The century started with all time highs in most world markets, with Nortel ballooning to $124.50 per share and 34.2% of the Canadian index. Then, excess money supply, born of government’s response to Y2K fears, was retracted and "irrational exuberance" subsided in the wake of the dot-com meltdown; oil, however, surged to $34.40 US.
In 2001, the avalanche of selling continued across tech and telecom companies, but buyers returned to real estate. I remember feeling the world would never be the same while watching the 9/11 devastation. By year end, energy darling Enron had collapsed and oil had returned to $19.33 US per barrel.
2002 became the year of scandal and suspicion, as WorldCom declared bankruptcy and joined Enron in infamy as their accounting frauds surfaced. The investor exodus from large corporations, fuelled by mistrust, eventually spilled across the market and resulted in the worst stock market performance since 1974. When the "perfect storm" of financial markets had subsided, Canadian and US stock markets were half of their previous highs. The emotional swing from greed to fear had left the technology laden NASDAQ down 78%, at only 22% of its former luster. Nortel had reached bottom at 67 cents, but gold was up to $389 US per ounce. The low interest rates, designed to fend off recession, were already fuelling the next frenzy in the world’s real estate markets.
2003 brought war in Iraq and the SARS epidemic, but the real estate run continued, with interest rates cellared at 40-year lows. Canada’s dollar, at 61 cents US, made our assets and exports attractive, but residents feared it could go lower.
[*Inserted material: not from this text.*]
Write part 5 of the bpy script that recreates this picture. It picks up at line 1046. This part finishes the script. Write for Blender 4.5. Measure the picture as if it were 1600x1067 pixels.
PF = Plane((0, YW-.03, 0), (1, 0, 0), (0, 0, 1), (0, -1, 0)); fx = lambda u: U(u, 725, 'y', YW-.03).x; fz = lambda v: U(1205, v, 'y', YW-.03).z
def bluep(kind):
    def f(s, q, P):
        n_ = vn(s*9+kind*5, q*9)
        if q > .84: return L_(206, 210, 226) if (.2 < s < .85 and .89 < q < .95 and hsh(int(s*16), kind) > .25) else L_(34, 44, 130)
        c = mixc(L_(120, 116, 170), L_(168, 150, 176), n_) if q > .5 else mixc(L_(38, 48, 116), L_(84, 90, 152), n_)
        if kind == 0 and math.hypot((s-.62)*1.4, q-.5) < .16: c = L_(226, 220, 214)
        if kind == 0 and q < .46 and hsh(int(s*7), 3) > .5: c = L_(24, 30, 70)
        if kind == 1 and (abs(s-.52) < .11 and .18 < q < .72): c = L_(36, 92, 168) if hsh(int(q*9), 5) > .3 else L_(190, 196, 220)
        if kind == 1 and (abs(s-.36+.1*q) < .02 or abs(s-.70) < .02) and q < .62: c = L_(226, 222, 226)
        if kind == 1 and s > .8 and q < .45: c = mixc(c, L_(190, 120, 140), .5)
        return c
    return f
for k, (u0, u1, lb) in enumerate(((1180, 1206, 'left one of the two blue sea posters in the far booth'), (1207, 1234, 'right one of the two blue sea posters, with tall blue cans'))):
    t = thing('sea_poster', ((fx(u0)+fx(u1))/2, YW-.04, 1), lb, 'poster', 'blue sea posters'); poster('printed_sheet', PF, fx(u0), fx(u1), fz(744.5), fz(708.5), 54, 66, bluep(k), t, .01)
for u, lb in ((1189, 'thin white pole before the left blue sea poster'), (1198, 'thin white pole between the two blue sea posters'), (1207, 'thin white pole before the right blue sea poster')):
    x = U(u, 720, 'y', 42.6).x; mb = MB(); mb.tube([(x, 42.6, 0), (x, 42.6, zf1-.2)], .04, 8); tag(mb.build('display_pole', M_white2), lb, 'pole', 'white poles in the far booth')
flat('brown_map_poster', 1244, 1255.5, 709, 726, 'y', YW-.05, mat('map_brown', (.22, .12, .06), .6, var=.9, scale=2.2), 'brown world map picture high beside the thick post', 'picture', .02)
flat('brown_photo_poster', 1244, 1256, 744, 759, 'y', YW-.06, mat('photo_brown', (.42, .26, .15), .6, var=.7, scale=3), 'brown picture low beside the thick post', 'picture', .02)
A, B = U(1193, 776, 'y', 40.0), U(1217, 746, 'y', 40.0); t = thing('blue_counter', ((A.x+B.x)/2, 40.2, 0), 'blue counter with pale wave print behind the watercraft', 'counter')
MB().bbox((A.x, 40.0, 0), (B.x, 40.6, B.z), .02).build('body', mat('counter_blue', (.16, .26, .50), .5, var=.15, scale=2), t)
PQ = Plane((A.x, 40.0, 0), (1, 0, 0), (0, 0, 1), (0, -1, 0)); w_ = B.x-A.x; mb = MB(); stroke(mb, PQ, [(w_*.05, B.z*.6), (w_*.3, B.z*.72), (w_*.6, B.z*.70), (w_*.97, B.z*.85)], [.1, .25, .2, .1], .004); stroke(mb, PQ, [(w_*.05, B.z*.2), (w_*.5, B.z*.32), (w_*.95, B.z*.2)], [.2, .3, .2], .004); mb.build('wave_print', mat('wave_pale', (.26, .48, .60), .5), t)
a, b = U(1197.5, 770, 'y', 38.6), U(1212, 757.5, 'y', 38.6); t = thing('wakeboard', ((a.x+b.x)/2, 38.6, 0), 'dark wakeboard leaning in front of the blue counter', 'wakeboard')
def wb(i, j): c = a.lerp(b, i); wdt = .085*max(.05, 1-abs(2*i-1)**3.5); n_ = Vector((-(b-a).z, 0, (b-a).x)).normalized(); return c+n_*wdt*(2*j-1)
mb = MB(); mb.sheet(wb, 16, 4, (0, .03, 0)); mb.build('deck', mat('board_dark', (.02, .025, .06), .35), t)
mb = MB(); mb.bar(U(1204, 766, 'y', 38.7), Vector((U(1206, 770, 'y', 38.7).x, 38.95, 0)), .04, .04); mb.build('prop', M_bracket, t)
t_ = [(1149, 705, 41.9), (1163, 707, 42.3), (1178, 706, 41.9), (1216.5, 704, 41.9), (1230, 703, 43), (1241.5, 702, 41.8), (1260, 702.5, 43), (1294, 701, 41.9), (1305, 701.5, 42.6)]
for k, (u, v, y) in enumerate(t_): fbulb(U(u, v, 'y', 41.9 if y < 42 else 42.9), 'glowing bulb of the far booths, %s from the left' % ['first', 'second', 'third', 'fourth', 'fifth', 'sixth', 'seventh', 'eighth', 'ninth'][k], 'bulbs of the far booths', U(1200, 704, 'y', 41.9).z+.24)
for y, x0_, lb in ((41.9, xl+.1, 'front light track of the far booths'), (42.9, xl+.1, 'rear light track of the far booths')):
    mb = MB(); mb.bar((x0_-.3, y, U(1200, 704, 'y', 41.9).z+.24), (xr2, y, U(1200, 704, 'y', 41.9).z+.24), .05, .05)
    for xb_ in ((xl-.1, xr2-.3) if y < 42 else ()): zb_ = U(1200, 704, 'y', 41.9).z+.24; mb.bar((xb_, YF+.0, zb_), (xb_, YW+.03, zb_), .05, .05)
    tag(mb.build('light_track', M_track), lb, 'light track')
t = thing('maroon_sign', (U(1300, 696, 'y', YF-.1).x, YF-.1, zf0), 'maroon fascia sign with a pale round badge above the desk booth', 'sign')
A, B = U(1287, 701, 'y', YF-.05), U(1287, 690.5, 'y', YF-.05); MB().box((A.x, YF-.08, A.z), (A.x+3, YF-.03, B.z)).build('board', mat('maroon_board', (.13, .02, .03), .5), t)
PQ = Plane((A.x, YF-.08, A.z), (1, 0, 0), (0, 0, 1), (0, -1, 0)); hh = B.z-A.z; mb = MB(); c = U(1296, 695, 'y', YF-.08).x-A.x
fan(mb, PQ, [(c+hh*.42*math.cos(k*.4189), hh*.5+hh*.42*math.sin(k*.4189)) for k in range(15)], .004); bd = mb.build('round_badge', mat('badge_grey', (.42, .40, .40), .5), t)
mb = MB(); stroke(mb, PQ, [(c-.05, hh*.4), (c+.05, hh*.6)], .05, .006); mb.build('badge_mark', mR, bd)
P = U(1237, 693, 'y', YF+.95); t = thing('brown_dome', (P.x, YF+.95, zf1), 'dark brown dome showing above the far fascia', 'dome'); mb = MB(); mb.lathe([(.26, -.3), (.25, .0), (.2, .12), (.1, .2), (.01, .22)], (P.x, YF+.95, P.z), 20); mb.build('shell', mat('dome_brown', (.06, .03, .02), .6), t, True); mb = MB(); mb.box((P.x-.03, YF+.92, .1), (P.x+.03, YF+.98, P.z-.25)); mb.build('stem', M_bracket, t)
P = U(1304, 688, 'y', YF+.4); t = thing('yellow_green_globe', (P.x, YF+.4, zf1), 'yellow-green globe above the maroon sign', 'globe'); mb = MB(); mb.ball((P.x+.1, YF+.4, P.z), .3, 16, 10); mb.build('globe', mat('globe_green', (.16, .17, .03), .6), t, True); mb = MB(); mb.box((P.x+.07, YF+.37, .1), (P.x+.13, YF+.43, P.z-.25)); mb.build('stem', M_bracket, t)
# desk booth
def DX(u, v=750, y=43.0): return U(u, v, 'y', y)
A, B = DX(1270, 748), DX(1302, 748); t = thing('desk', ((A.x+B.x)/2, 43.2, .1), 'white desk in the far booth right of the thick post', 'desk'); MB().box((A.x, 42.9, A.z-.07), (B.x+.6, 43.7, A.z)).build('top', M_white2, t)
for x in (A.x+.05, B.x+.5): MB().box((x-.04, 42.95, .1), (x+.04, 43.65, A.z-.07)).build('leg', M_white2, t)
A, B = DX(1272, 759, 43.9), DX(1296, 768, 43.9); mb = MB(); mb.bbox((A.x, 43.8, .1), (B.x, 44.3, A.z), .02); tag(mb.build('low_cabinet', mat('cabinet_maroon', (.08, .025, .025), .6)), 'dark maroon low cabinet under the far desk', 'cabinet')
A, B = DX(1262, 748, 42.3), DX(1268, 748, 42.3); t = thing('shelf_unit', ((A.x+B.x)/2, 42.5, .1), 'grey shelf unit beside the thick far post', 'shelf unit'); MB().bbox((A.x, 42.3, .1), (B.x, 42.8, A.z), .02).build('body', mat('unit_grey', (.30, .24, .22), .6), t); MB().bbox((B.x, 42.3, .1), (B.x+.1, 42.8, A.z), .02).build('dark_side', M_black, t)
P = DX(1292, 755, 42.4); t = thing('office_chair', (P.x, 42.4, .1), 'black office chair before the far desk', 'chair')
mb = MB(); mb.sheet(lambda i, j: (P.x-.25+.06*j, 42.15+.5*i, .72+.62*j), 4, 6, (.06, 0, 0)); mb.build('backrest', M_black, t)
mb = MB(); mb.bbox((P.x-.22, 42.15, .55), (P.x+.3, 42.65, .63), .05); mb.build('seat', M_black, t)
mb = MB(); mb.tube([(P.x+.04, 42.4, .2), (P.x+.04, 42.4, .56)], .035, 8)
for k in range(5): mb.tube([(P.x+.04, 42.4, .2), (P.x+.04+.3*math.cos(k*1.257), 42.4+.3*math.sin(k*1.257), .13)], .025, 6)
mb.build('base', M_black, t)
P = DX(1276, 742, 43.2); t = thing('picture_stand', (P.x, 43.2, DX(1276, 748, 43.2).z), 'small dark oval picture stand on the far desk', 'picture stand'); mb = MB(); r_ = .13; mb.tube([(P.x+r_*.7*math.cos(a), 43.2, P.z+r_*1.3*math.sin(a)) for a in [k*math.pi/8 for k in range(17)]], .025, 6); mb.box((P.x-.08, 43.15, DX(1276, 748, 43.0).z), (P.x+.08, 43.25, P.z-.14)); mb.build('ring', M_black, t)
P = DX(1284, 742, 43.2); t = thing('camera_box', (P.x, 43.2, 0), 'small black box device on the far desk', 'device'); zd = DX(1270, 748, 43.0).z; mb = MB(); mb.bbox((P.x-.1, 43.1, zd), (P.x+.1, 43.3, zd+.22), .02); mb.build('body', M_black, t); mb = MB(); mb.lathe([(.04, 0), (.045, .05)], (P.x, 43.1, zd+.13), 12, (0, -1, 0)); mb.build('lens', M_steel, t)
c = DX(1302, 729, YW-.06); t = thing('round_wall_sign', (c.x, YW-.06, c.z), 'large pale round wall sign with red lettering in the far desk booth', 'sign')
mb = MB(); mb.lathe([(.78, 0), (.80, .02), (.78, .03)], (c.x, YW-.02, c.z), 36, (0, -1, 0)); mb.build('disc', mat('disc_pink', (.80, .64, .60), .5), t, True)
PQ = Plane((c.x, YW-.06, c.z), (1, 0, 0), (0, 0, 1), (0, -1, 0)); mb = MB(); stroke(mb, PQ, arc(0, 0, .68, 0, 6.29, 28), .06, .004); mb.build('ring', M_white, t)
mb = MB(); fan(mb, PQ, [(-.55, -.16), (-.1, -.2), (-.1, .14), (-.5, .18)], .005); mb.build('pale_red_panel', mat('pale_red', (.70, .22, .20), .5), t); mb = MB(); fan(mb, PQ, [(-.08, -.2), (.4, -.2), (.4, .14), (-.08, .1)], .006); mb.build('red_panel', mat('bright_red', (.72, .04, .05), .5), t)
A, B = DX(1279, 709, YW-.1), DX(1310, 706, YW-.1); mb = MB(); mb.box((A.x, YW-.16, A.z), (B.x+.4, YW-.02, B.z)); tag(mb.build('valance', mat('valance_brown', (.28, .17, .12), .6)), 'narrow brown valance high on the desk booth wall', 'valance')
By year end, federal balanced budgets, the swell of commodity prices (in particular, oil), and foreign buyers of cheap Canadian companies and real estate had boosted the Canadian dollar to over 77 cents US.
By 2004, the Iraq war seemed done, Bin Laden was on the run, and world stock market recoveries were well underway. The global real estate boom appeared fully mature, with Australia and the UK starting to roll over and the average MLS house price in Canada up 57% from the 1991 peak (3.6% compounded annually). At year end, oil broke $43 US per barrel after terrorist attacks in Saudi Arabia, gold hit $445 US per ounce, and the Canadian dollar had ridden currency flows up to 83 cents US.
The endless appetite for commodities to fuel Chinese industrialization, combined with continued fears of shortages, pushed oil through $60 US per barrel and our dollar to 86 cents US. Renters bid up the residential real estate market, fearful of losing an affordable opportunity, while speculators "flipped" properties in 20% of all the US sales. Gold ended 2005 at $520 US per ounce.
In 2006 the US real estate market turned down, and gold peaked at $730 US an ounce, sliding to $543 US before recovering to $640 US at year end. Oil peaked at $78.40 US and receded to $61 US per barrel, and our dollar broke 90 cents US before falling back to 85.
2007 is the seventh year of rising BC real estate prices. This trend is already four years longer than the historical norm and the pendulum of emotion will swing back. Does the pattern seem familiar? It should.
As I look back at each headline, I can see how investor attitudes have cycled from greed to fear and back again. Legendary investor Sir John Templeton said, "Bull markets are born on pessimism, grow on skepticism, mature on optimism and die on euphoria." Our collective propensity to react emotionally to recent news will not change. Thus, the opportunity for out-performance will continue to be available for investors who employ a disciplined decision process – one based on fundamentals rather than feelings.
The last decade contained the greatest height of our collective optimism and the lowest depth of our pessimism in the last seventy-five years. The sentiments of greed and fear were potent distractions from strategic principles. Yet, through all the ups and downs, the world stock market index outperformed guaranteed investments by almost 50%. More significantly, in a simple sample of the largest 10 global mutual funds, only one professional stock picker underperformed this index, despite diversifying for risk. Ironically, the same manager has the longest history of out-performance against the same index (53 years). These actively managed funds definitely cost investors more than the passive index. However, their combination of lower downside risk, coupled with long cycle out-performance, and a paid advisor to coach through the swings of fear and greed, has delivered value beyond their cost. Principles - with advice - help manage risk.
Managed risks return more than emotional responses. We should plan accordingly.